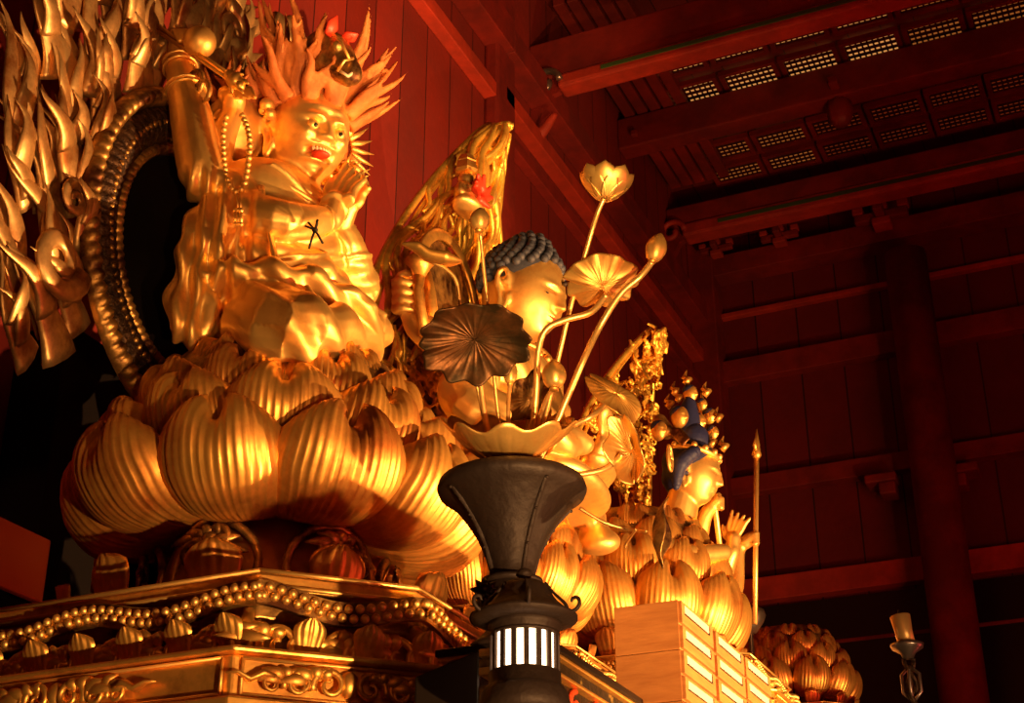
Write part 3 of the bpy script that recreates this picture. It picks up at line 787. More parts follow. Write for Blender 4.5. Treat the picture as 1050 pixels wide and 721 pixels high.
# cloak falling from the near shoulder
for k, (a, b, c_) in enumerate([(205, 190, -.40), (198, 188, -.46), (214, 200, -.44), (222, 206, -.36), (230, 215, -.34)]):
    mb.limb([B(232-k, 200, -.30), B(a+6, 240, c_), B(b+3, 290, c_), B(b, 336, c_)], [.075, .072, .070, .075], 16)
def hand(mb, wrist, palm, tips, r=.021, palm_r=(.05, .05, .05)):
    mb.limb([wrist, palm], [.048, .050], 12)
    for a, b_, c_ in tips: mb.limb([palm, a, b_, c_], [r*1.3, r*1.05, r*.95, r*.65], 10, 4)
# joined hands (fingers upright, leaning to the upper right)
hand(mb, B(340, 224, -.06), B(344, 208, -.05), [(B(343+k*5, 195+k*3, -.05), B(349+k*5, 182+k*4, -.04), B(356+k*6, 169+k*5, -.02)) for k in range(4)]+[(B(336, 200, -.06), B(338, 190, -.05), B(344, 182, -.03))])
hand(mb, B(349, 232, .05), B(355, 214, .03), [(B(358+k*3, 200+k*3, .03), B(366+k*2, 190+k*3, .03), B(371+k*2.3, 178+k*5, .02)) for k in range(4)]+[(B(348, 205, .02), B(350, 196, .02), B(353, 188, .01))])
# fist of the raised arm
hand(mb, B(183, 60, -.44), B(184, 48, -.44), [(B(176+k*6, 40, -.46), B(180+k*6, 33, -.50), B(184+k*6, 42, -.52)) for k in range(4)]+[(B(194, 46, -.48), B(199, 41, -.50), B(198, 36, -.50))], .019)
# hand holding the beads
hand(mb, B(238, 114, -.30), B(240, 104, -.31), [(B(234+k*5, 96, -.34), B(238+k*6, 92, -.38), B(243+k*6, 100, -.40)) for k in range(4)]+[(B(228, 100, -.33), B(227, 94, -.35), B(231, 90, -.37))], .017)
def drape1(co, no):
    d = np.zeros(len(co)); x, y, z = co[:, 0]-S1[0], co[:, 1]-S1[1], co[:, 2]-1.6
    low = np.clip((3.10-z)/.10, 0, 1)*(np.abs(y) < .6)
    d += low*.016*np.sin(38*(z*.7+x*.9+y*.45))
    cloak = np.clip((-.30-y)/.05, 0, 1)*np.clip((3.42-z)/.1, 0, 1)*np.clip((x*-1+.1)/.1, 0, 1)
    d += cloak*.013*np.sin(95*(x*.8+y*.6))
    d += np.clip((3.30-z)/.1, 0, 1)*(y > -.30)*(y < .34)*(z > 2.9)*(x > .0)*.008*np.sin(75*(z*.5+x*.5-y*.6))
    # robe border crossing the chest
    s = (z-3.28)+.9*(y+.02)-.25*x; d += .016*np.exp(-(s/.012)**2)*(z > 2.85)*(z < 3.5)*(np.abs(y) < .33)*(x > 0)
    s = (z-3.12)-.5*(y+.1); d += .012*np.exp(-(s/.010)**2)*(np.abs(y) < .34)*(x > .05)*(z > 2.8)
    return d
sculpt(mb, 'body', M['gold_bright'], root, .0075, 2, drape1)
# mouth
build(MB().ball(loc1((.74, 0, -.45)), (.05, .036, .016), mx=Euler((0, R(20), R(-30))).to_matrix()), 'tongue', M['red'], root)
mb = MB()
for sg in range(-3, 4): mb.ball(loc1((.80-.012*abs(sg)**1.6, sg*.055, -.37)), (.008, .0068, .011), 8, 6)
build(mb, 'teeth', M['white'], root)
for f, s, k in ((loc1, .036, 1.0),):
    for sg in (-1, 1):
        build(MB().ball(f((.715, sg*.27, .035)), .028, 14, 10), 'eye', M['gold_bright'], root)
        build(MB().ball(f((.815, sg*.26, .02)), .010, 12, 8), 'pupil', M['black'], root)
for sg in (-1, 1): build(MB().ball(loc1b((.715, sg*.27, .035)), .022, 12, 8), 'eye', M['white'], root)
# flame hair: flattened licks rising from the skull
def hair(loc, s, n, nm, seed, L0=1.0, spread=1.0):
    rr = random.Random(seed); mb = MB()
    for i in range(n):
        a = -PI*.95+1.9*PI*i/(n-1); ring = i % 3
        base = Vector((.48*math.cos(a)-.06, .66*math.sin(a), .58+.12*ring)) if ring else Vector((.62*math.cos(a)-.02, .74*math.sin(a), .42+.16*max(0, math.cos(a))))
        d = Vector((.38*math.cos(a), .62*math.sin(a)*spread, 1.0+.25*ring-.42*(1-ring*.5))).normalized()
        L = L0*rr.uniform(.85, 1.35)*(1.25 if ring else .85)
        side = d.cross(Vector((math.cos(a), math.sin(a), 0))).normalized(); nn = d.cross(side)
        for b in range(3):
            dd = (d+side*rr.uniform(-.28, .28)*(1+b)).normalized(); ph = rr.uniform(0, 6); Lb = L*(1 if b == 0 else .7)
            pts = [base+dd*Lb*t_+side*.12*math.sin(ph+6*t_)*t_+Vector((0, 0, .12*t_*t_)) for t_ in np.linspace(0, 1, 9)]
            mb.tube([loc(p) for p in pts], [s*q for q in (.17, .15, .13, .115, .10, .088, .07, .045, .010)], 8, flat=.7)
    mb.ball(loc((-.05, 0, .50)), (s*.68, s*.66, s*.50), 24, 16)
    return sculpt(mb, nm, M['flame_hair'], root, .0075, 1)
hair(loc1, .232, 30, 'flame_hair', 5, 1.15, 1.1); hair(loc1b, .165, 11, 'flame_hair', 8, .8)
# extra licks on the far side of the face
mb = MB()
for (a, b, c_) in [((338, 122), (352, 105), (372, 83)), ((339, 128), (356, 108), (379, 88)), ((336, 118), (344, 92), (356, 74)), ((340, 132), (352, 112), (366, 98)), ((333, 112), (338, 86), (341, 66))]:
    mb.limb([B(*a, .12), B(*b, .16), B(*c_, .18)], [.042, .030, .006], 10, 7)
sculpt(mb, 'flame_hair', M['flame_hair'], root, .007, 1)
# horse head in the hair
mb = MB(); L_ = .05
mb.limb([B(326, 82, -.06), B(323, 62, -.12), B(330, 48, -.17), B(343, 52, -.17), B(357, 70, -.17), B(361, 77, -.17)], [.05, .070, .072, .072, .052, .044], 16)
mb.limb([B(335, 64, -.17), B(350, 76, -.17), B(357, 81, -.17)], [.06, .040, .034], 12)
for sg in (-1, 1): mb.ball(B(346, 47, -.16+sg*.07), .028); mb.ball(B(363, 71, -.16+sg*.03), .018)
horse = sculpt(mb, 'horse_head', M['gold_dark'], root, .007, 2)
for sg, (a, b) in ((-1, ((336, 36), (346, 16))), (1, ((352, 40), (367, 35)))):
    mb = MB(); mb.tube([B(*a, -.22+sg*.04), B((a[0]+b[0])/2, (a[1]+b[1])/2, -.22+sg*.04), B(*b, -.22+sg*.04)], [.020, .036, .004], 10, flat=.5); build(mb, 'ear', M['red'], horse)
mb = MB(); mb.tube([B(326, 33, -.22), B(338, 32, -.25), B(350, 43, -.25), B(358, 60, -.23)], .007, 8); mb.tube([B(346, 73, -.23), B(353, 62, -.25), B(362, 60, -.20)], .007, 8)
build(mb, 'bridle', M['gold_bright'], horse)
mb = MB(); mb.tube([B(349, 73, -.22), B(357, 78, -.21), B(367, 71, -.18)], .008, 8); build(mb, 'mouth_line', M['white'], horse)
# ear ornament, collar, wristbands
mb = MB(); mb.ball(B(274, 108, -.20), .034); mb.ball(B(277, 117, -.20), .026); mb.ball(B(270, 113, -.20), .020)
build(mb, 'ear_ornament', M['gold_bright'], root)
for k, (r, z) in enumerate([(.155, 192), (.185, 200), (.215, 208)]):
    c = B(298-k*3, z, 0); mb = MB(); mb.tube([c+Vector((r*math.cos(a), r*1.25*math.sin(a), -.10*math.cos(a)*r/.2)) for a in np.linspace(-PI*.9, PI*.9, 40)], .012, 8); build(mb, 'collar', M['gold_bright'], root)
mb = MB(); rr = random.Random(4)
for k in range(26):
    c = B(rr.uniform(330, 366), rr.uniform(168, 196), .14+rr.uniform(-.03, .03)); mb.ball(c, (.018, .022, .02), 8, 6)
    mb.tube([c, c+Vector((rr.uniform(-.02, .08), rr.uniform(-.03, .05), rr.uniform(-.03, .06)))], [.010, .002], 6)
o = build(mb, 'collar_pendants', M['gold_bright'], root); o['kind'] = 'stuff'
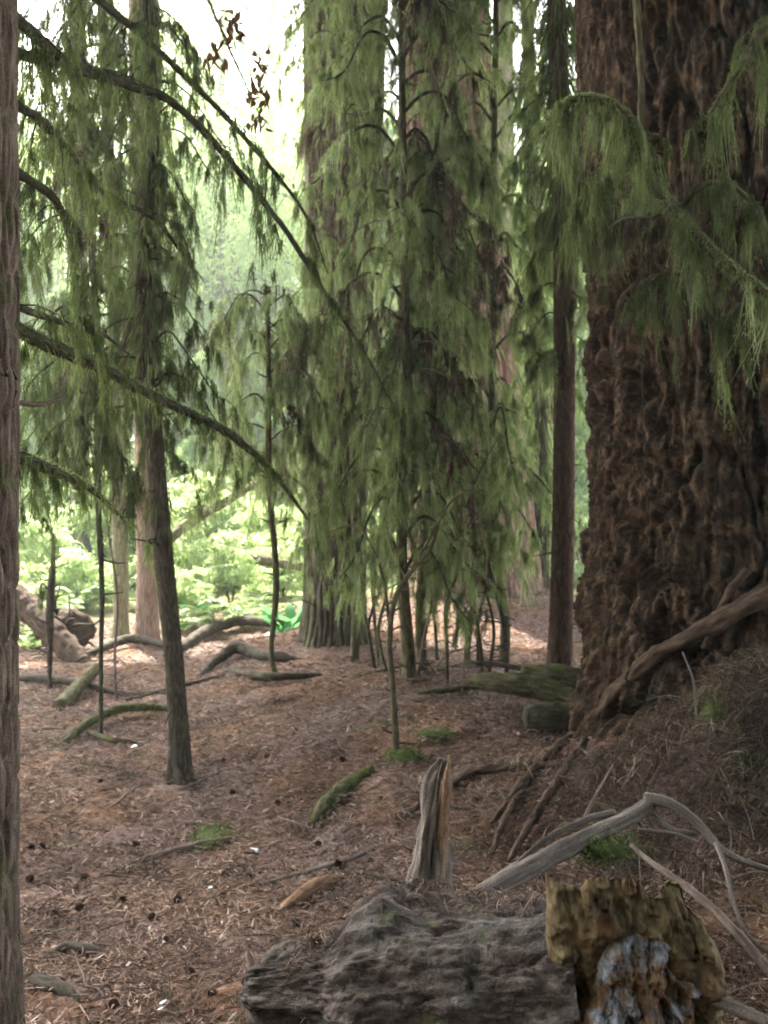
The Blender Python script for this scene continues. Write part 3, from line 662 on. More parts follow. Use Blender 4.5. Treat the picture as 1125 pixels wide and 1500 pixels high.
sleeve(TA, [(494, 740, 9.25), (494, 720, 9.3), (500, 500, 9.35), (505, 0, 9.4)], .37, 1300, .35, .014, 'moss', .42)
sleeve(TB, [(690, 760, 12.4), (684, 640, 12.4), (668, 400, 12.4), (655, 100, 12.4)], .6, 2200, .45, .018, 'moss', .5)
for (u, y, R0, lab, cx) in ((224, 18.0, .2, 'mossy trunk far back, mostly behind the slender dark trunk', -.6), (118, 18.5, .16, 'slim far trunk at left behind the hanging moss', -.8),
                        (462, 18.5, .2, 'far trunk showing at the left edge of the thick dark trunk', -.3), (742, 18.0, .2, 'far trunk right of the broad reddish trunk', .2)):
    x = (u-562.5)/F*y
    trunk_tree('conifer', lab, [(u, 900, y), (u-1, 800, y), (u-2, 500, y), (u-3, 200, y), (u-4, 0, y)], [R0*1.2, R0, R0*.95, R0*.9, R0*.85], 'mossy' if u < 400 else 'pale', 24, .06, furrow(.012, .05, .3, R0), 16,
               crn=((x+cx, y+.3, 14.2), (3.8, 3.2, 2.6), 13000, .42))  # trees added at the back so their high crowns shade the flat
# ------------------------------------------------------------------ moss-hung hemlock saplings in the middle
def hemlock(name, label, stem, R, v0, v1, n, reach, leaf='moss', mat='mossy', **kw):
    stem = [(u+(rng.normal(0, 4) if 0 < q else 0), v, yy) for q, (u, v, yy) in enumerate(stem)]
    t = trunk_tree(name, label, stem, R, mat, 16, .02, rnd_bark(.004, 40, .4), kw.pop('top', 0), 'sapling')
    P = px(stem); V = np.array([s[1] for s in stem]); U = np.array([s[0] for s in stem]); o = np.argsort(V)
    side_branches(t, lambda v: float(np.interp(v, V[o], U[o])), stem[0][2], v0, v1, max(5, int(n*1.15)), reach, leaf=leaf, **kw)
    return t
hm = dict(hang=(.1, .4), tw=(.1, .42), wd=.0075, per=24, tcen=.55, start=.05)
MAIN = hemlock('hemlock', 'tall moss-hung hemlock sapling with arching boughs in the middle of the picture',
    [(601, 1042, 7.3), (596, 960, 7.3), (592, 800, 7.3), (592, 600, 7.3), (592, 420, 7.3), (590, 250, 7.3), (586, 100, 7.3), (584, -60, 7.3), (584, -220, 7.3)],
    [.052, .042, .038, .035, .032, .028, .024, .02, .016], -200, 850, 44, .78, rise=.28, fall=.42, ntw=52, r=.015, yj=.8, **hm)
for q in range(9):
    v = 330+q*45+rng.normal(0, 10); sg = 1 if q % 3 else -1
    branch(MAIN, px([(592, v, 7.3), (592+sg*35, v-12, 7.1), (592+sg*75, v+8, 6.95), (592+sg*110, v+50, 6.9)]), [.008, .006, .004, .002], 24, 'twig', 'brush', 'dead grey-brown spray', hang=(.05, .3), tw=(.06, .3), wd=.005, per=16, tcen=.6)
hemlock('hemlock', 'dark upright hemlock sapling just right of the tall one',
    [(620, 1012, 7.7), (618, 900, 7.7), (622, 700, 7.7), (632, 500, 7.7), (640, 300, 7.7), (636, 170, 7.7)],
    [.045, .04, .035, .03, .022, .012], 180, 700, 20, .55, rise=.3, fall=.4, ntw=44, r=.012, yj=.8, **hm)
hemlock('hemlock', 'moss-draped hemlock between the mound and the slim reddish trunk',
    [(738, 975, 8.6), (736, 900, 8.6), (722, 780, 8.6), (720, 600, 8.6), (724, 400, 8.6), (722, 200, 8.6), (718, 0, 8.6), (716, -150, 8.6)],
    [.05, .045, .04, .036, .034, .03, .026, .02], -130, 800, 33, .78, rise=.25, fall=.45, ntw=46, r=.014, yj=.8, **dict(hm, tcen=.6, wd=.0085, hang=(.1, .38)))
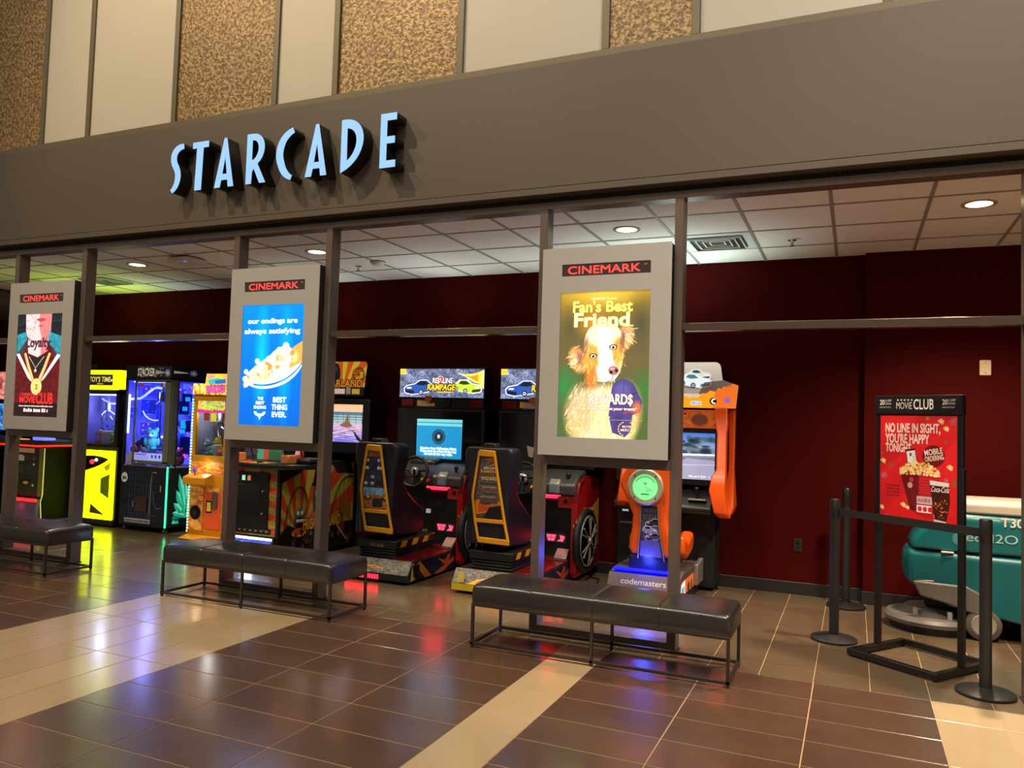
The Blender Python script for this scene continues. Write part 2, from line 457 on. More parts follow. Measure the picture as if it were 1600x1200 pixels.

Work to be completed: Go through the material above and copy each line that has the word "from".

Final result:
# cloak falling from the near shoulder
# flame hair: flattened licks rising from the skull
The Blender Python script for this scene continues. Write part 3, from line 662 on. More parts follow. Use Blender 4.5. Treat the picture as 1125 pixels wide and 1500 pixels high.
The Blender Python script for this scene continues. Write part 2, from line 457 on. More parts follow. Measure the picture as if it were 1600x1200 pixels.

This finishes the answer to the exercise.